**Dataset excerpt:**
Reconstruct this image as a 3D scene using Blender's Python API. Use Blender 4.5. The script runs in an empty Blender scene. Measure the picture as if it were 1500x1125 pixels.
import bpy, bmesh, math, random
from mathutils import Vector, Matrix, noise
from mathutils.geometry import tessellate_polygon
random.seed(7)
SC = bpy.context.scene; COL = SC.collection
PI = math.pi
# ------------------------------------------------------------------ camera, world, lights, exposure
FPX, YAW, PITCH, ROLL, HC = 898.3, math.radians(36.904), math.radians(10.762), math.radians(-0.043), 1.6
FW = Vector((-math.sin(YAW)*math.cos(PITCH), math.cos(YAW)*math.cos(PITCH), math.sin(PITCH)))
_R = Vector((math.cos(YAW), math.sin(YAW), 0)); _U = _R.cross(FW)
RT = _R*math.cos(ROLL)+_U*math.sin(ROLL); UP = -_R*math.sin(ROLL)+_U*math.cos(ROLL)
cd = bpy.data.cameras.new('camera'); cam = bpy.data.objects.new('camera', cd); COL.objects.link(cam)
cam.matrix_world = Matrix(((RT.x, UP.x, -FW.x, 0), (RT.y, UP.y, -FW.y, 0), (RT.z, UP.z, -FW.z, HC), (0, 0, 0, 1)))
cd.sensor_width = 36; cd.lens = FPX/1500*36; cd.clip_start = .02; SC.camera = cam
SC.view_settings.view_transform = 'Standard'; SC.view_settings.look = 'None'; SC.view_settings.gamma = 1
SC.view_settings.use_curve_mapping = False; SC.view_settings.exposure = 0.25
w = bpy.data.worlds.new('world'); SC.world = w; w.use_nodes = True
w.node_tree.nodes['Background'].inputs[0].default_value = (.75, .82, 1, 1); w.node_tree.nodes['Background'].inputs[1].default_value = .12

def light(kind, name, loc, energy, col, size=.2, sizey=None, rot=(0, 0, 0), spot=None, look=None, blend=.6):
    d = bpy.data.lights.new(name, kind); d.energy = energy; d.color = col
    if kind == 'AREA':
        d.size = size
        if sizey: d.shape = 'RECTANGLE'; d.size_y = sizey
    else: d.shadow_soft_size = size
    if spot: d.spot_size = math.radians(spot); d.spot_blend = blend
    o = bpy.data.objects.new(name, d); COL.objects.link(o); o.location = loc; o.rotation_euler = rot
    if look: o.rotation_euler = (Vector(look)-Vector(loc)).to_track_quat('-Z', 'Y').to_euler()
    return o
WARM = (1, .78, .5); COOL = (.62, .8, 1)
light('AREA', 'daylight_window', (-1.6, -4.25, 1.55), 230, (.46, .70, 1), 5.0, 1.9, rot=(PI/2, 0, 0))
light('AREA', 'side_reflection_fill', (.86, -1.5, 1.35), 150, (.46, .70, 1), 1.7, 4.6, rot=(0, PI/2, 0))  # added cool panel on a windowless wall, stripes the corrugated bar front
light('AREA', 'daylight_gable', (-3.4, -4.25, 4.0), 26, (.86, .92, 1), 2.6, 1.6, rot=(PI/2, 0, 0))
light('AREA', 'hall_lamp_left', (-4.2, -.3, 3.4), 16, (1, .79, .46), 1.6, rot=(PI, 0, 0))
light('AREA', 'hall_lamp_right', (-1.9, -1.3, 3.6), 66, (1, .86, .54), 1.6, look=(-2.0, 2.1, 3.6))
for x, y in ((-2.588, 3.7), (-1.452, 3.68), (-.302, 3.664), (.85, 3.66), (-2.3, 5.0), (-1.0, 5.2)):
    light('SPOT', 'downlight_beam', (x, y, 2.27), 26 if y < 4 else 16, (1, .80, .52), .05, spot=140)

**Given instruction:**
Give the number of lines that carry the word "scene", with nothing added.

**Completed exercise:**
2